There’s scenes from Dee’s marriage, too, parts from the days and months leading to that final confrontation. I had to wonder at the depth of Dee and Patrick’s marriage, though. It often felt that Dee wanted it to work because it was so far from what she’d known growing up, and the way she goes about arranging their meeting (plotting the best course so their paths would cross, literally) doesn’t exactly speak of love. Patrick represents everything she didn’t have as a child – no worries about whether the phone in the den would ring, no wondering when Uncle Paul (Annette’s handler) would come around again. So, did she truly love him, or did she love what he could give her?
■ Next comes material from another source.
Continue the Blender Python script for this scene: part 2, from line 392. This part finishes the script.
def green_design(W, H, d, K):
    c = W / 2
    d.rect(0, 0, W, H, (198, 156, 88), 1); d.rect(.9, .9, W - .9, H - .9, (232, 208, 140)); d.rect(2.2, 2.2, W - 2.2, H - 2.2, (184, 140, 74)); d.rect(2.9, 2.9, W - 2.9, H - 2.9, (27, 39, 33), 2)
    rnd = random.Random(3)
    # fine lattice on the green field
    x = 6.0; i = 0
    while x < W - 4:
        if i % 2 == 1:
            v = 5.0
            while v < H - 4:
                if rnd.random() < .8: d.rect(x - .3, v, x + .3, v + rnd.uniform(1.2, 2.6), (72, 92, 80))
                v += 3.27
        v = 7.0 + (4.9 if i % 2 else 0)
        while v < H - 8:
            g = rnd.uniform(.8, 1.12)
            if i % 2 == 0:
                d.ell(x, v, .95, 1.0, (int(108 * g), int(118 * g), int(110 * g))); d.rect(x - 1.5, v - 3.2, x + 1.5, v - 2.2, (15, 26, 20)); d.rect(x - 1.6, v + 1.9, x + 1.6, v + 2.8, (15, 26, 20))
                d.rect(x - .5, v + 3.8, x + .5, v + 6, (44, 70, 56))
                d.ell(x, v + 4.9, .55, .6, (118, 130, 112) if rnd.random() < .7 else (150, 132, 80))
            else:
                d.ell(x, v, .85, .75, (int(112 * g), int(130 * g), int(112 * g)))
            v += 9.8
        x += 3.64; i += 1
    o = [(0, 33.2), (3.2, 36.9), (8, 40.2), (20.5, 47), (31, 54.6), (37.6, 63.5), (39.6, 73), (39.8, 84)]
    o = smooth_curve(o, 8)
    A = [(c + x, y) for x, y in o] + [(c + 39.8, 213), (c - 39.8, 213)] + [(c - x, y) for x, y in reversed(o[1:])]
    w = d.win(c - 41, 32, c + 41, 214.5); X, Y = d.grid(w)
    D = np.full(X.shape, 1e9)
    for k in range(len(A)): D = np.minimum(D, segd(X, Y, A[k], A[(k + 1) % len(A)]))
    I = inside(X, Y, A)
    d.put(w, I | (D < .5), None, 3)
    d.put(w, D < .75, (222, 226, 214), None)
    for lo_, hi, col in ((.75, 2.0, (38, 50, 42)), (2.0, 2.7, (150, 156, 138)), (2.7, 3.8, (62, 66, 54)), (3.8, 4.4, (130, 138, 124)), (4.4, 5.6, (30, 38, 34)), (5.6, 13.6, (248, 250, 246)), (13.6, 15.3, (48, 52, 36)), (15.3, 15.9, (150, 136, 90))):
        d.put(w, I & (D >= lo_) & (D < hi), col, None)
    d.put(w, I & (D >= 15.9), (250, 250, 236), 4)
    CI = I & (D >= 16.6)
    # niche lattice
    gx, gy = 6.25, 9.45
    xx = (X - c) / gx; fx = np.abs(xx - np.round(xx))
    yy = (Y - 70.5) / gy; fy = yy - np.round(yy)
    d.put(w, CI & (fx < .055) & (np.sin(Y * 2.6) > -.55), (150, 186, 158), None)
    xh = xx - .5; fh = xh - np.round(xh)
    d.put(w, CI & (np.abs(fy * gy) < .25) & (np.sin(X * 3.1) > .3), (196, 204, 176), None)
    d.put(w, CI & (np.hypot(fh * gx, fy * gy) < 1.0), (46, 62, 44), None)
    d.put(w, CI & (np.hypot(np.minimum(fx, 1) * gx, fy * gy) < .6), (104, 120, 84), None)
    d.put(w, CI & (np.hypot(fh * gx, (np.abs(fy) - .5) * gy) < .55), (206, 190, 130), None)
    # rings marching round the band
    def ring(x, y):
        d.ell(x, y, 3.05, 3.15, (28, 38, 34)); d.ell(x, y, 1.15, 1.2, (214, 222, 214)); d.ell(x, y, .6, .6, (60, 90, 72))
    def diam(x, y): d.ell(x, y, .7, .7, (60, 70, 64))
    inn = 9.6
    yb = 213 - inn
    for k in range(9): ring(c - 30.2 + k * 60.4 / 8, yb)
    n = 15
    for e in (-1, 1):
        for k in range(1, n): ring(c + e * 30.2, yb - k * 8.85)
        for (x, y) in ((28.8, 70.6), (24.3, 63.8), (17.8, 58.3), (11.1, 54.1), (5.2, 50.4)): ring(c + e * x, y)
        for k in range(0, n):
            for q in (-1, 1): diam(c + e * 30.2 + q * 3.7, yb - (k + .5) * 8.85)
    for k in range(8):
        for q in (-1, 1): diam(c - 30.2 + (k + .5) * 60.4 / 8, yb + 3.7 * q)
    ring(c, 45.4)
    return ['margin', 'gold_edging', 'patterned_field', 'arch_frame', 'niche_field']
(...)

But, it’s not just a story of a marriage crumbling from the inside. Those flashbacks allow us to see just what a force of nature Annette Vess was. It makes you understand why Paul was so keen to recruit Dee and Simon, her brother. Yes, Annette was that good. Though she doesn’t want to, Dee’s getting to live the life of danger and intrigue I dreamed of as a kid – she might not be an international woman of mystery, but dammit, ain’t no one gonna pull something over on her.

During the last few chapters, I kept expecting the orchestra to chime in with the creepy violins, the soundtrack swelling to its final, smashing crescendo as Dee confronts Patrick. It doesn’t, but Mason’s prose made it easy to imagine. Sir Hitchcock would be proud.

ARC of Monday’s Lie provided by the publisher.